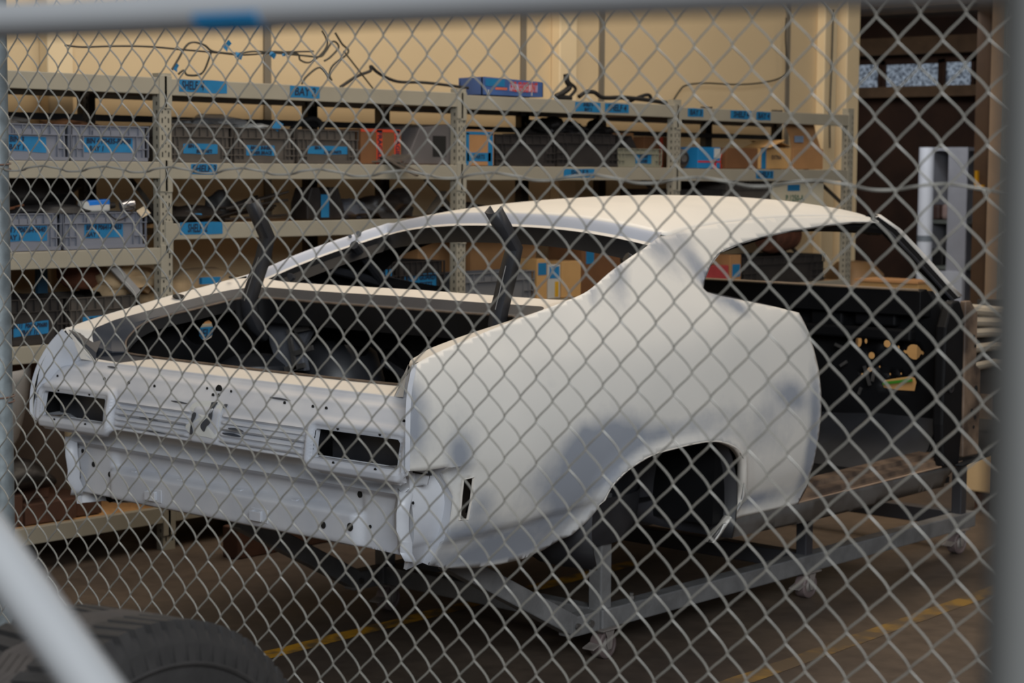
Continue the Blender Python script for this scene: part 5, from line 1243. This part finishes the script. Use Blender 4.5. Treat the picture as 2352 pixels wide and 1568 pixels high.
# galvanised post at the left with tie wire
pp = pt(-3, 640, 1, FY+.03)
mb = MB(); mb.tube([(pp[0]-.0, pp[1], FZ), (pp[0]+.0, pp[1], 2.05)], .021, 24); mb.build('post', M_POST, fence, smooth=True, ang=60)
for py in (930, 390):
    z = pt(0, py, 1, FY)[2]; mb = MB(); mb.tube([(pp[0]+.024*math.cos(a), pp[1]+.024*math.sin(a), z+.0015*a) for a in np.linspace(0, 2*math.pi*1.9, 40)], .0013, 5); mb.build('tie_wire', mat('rusty_wire', (112,84,70), .6), fence, smooth=True)
mb = MB(); mb.tube([(4.1, FY+.05, FZ), (4.1, FY+.05, 2.05)], .021, 16); mb.build('post', M_POST, fence, smooth=True)
mb = MB(); mb.tube([(pp[0], FY+.03, 2.02), (4.1, FY+.06, 2.02)], .018, 12); mb.build('top_rail', M_POST, fence, smooth=True)

# ================================================================== gate frame close to the lens (out of focus)
M_GATE = mat('painted_gate_steel', (138,139,140), .5, var=.03, metal=.0)
YG = -3.4
gate = thing('gate_frame', 'out of focus grey steel gate frame with top rail, diagonal brace and right stile', 'gate', (4.2, YG, FZ))
a = pt(-60, 52, 1, YG); b = pt(2330, -58, 1, YG); mb = MB(); R = .0092
mb.tube([a+(a-b)*.6, b+(b-a)*.10], R, 20)
mb.build('top_rail', M_GATE, gate, smooth=True)
c = pt(-40, 1222, 1, YG); d = pt(207, 1568, 1, YG); e = d+(d-c)*3.
st = 1-(c[0]-3.45)/(d[0]-c[0]+1e-9)
mb = MB(); mb.tube([c+(c-d)*2.2, d+(d-c)*5.5], .0135, 24); mb.build('diagonal_brace', M_GATE, gate, smooth=True)
f = pt(2372, 500, 1, YG); mb = MB(); mb.tube([(f[0], YG, FZ+.06), (f[0], YG, 1.60)], .0115, 20); mb.build('stile', mat('dark_gate_steel', (78,78,76), .6, var=.05), gate, smooth=True)
g = c+(c-d)*2.2; h = d+(d-c)*5.5
mb = MB(); mb.tube([(g[0], YG, FZ+.06), (g[0], YG, 1.62)], .0115, 16); mb.build('stile', M_GATE, gate, smooth=True)
mb = MB(); mb.tube([(g[0], YG, FZ+.08), (f[0], YG, FZ+.08)], .0115, 16); mb.build('bottom_rail', M_GATE, gate, smooth=True)
ta = pt(478, 60, 1, YG); tb_ = pt(625, 56, 1, YG)
mb = MB(); u = (b-a)/np.linalg.norm(b-a); n = 7; rows = []
for x in (ta, tb_):
    t = ((x-a) @ u); cc = a+u*t; rr = []
    for k in range(n):
        an = math.radians(-130+k*20); rr.append(cc+np.array([0,-math.cos(an)*0,0])+np.array([0, -math.cos(an+0)*R*1.06, math.sin(an)*R*1.06]))
    rows.append(rr)
mb.strip(rows); mb.build('blue_tape', M_TAPE, gate, solid=(.0006, 1), recalc=False)

# ================================================================== tyre in front of the fence
M_TYRE = mat('tyre_rubber', (44,42,41), .75, var=.15, vscale=20, bump=.1, bscale=60)
M_TYRED = mat('tyre_dusty', (66,60,56), .85, var=.1, vscale=20)
tc0 = pt(208, 1418, 1, -2.53); R0 = .40; cc = Vector((tc0[0], tc0[1], tc0[2]-R0))
hd = math.radians(77); ax = Vector((math.sin(hd), math.cos(hd), 0)); 
ty = thing('tyre', 'large chunky black off-road tyre standing upright in front of the fence at lower left', 'tyre', (cc.x, cc.y, cc.z-R0))
mb = MB(); Wd = .10
st = thing('timber_stand', 'low timber stand under the upright off-road tyre', 'stand', (cc.x, cc.y, FZ))
for dx in (-.07, .07):
    sb = MB(); sb.box((cc.x+dx-.05, cc.y-.28, FZ), (cc.x+dx+.05, cc.y+.28, cc.z-R0-.03)); sb.build('bearer', M_WOOD, st, bevel=.005)
sb = MB(); sb.box((cc.x-.16, cc.y-.28, cc.z-R0-.03), (cc.x+.16, cc.y+.28, cc.z-R0)); sb.build('top_board', M_WOOD, st, bevel=.004)
prof = [(R0*.55,-Wd*.8),(R0*.60,-Wd),(R0*.80,-Wd*1.08),(R0*.93,-Wd),(R0*.972,-Wd*.9),(R0*.982,0),(R0*.972,Wd*.9),(R0*.93,Wd),(R0*.80,Wd*1.08),(R0*.60,Wd),(R0*.55,Wd*.8)]
mb.lathe(prof, cc, ax, 96); mb.build('carcass', M_TYRE, ty, smooth=True, ang=60)
mb = MB(); uu = Vector((0,0,1)); vv = ax.cross(uu)
NL = 84
for i in range(NL):
    for s in (1, -1):
        a0 = 2*math.pi*i/NL; a1 = a0+2*math.pi/NL*.62
        def P(a, r, w): return cc+(uu*math.cos(a)+vv*math.sin(a))*r+ax*w
        vs = [P(a0,R0*.93,s*(Wd*1.0)), P(a1,R0*.93,s*(Wd*1.0)), P(a1,R0,s*Wd*.86), P(a0,R0,s*Wd*.86), P(a0+.02,R0,s*Wd*.25), P(a1+.02,R0,s*Wd*.25), P(a0,R0*.87,s*Wd*1.07), P(a1,R0*.87,s*Wd*1.07)]
        vs2 = [P(a0,R0*.95,s*Wd*.8), P(a1,R0*.95,s*Wd*.8), P(a0+.02,R0*.97,s*Wd*.25), P(a1+.02,R0*.97,s*Wd*.25)]
        mb.add(vs+vs2, [(0,1,2,3),(3,2,5,4),(6,7,1,0),(0,3,8),(1,9,2),(3,4,10,8),(2,9,11,5),(4,5,11,10)])
mb.build('tread_lugs', M_TYRE, ty)
mb = MB(); n = 140
for w0 in (-.18,-.06,.06,.18):
    P_ = []
    for i in range(n): a_ = 2*math.pi*i/n; P_.append(cc+(uu*math.cos(a_)+vv*math.sin(a_))*(R0*.985)+ax*(w0*Wd*1.1+.005*math.sin(i*1.57)))
    mb.tube(P_, .007, 5, closed=True)
mb.build('tread_rib', M_TYRED, ty)
mb = MB()
for r in (.70,.76,.86): mb.lathe([(R0*r,Wd*1.075),(R0*(r+.008),Wd*1.095),(R0*(r+.016),Wd*1.075)], cc, ax, 96)
mb.build('sidewall_ring', M_TYRE, ty, smooth=True)
mb = MB(); mb.lathe([(0,Wd*.2),(R0*.3,Wd*.2),(R0*.5,Wd*.55),(R0*.56,Wd*.85),(R0*.56,-Wd*.85),(R0*.5,-Wd*.55),(0,-Wd*.5)], cc, ax, 48); mb.build('wheel_rim', mat('steel_rim', (90,90,92), .4, metal=.5), ty, smooth=True, ang=30)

Task requirements:
Skip the pictures, please, and transcribe only the lines from the beginning of the material through the one that contains "mb.build('top_rail', M_POST, fence, smooth=True)".

Exercise output:
Continue the Blender Python script for this scene: part 5, from line 1243. This part finishes the script. Use Blender 4.5. Treat the picture as 2352 pixels wide and 1568 pixels high.
# galvanised post at the left with tie wire
pp = pt(-3, 640, 1, FY+.03)
mb = MB(); mb.tube([(pp[0]-.0, pp[1], FZ), (pp[0]+.0, pp[1], 2.05)], .021, 24); mb.build('post', M_POST, fence, smooth=True, ang=60)
for py in (930, 390):
    z = pt(0, py, 1, FY)[2]; mb = MB(); mb.tube([(pp[0]+.024*math.cos(a), pp[1]+.024*math.sin(a), z+.0015*a) for a in np.linspace(0, 2*math.pi*1.9, 40)], .0013, 5); mb.build('tie_wire', mat('rusty_wire', (112,84,70), .6), fence, smooth=True)
mb = MB(); mb.tube([(4.1, FY+.05, FZ), (4.1, FY+.05, 2.05)], .021, 16); mb.build('post', M_POST, fence, smooth=True)
mb = MB(); mb.tube([(pp[0], FY+.03, 2.02), (4.1, FY+.06, 2.02)], .018, 12); mb.build('top_rail', M_POST, fence, smooth=True)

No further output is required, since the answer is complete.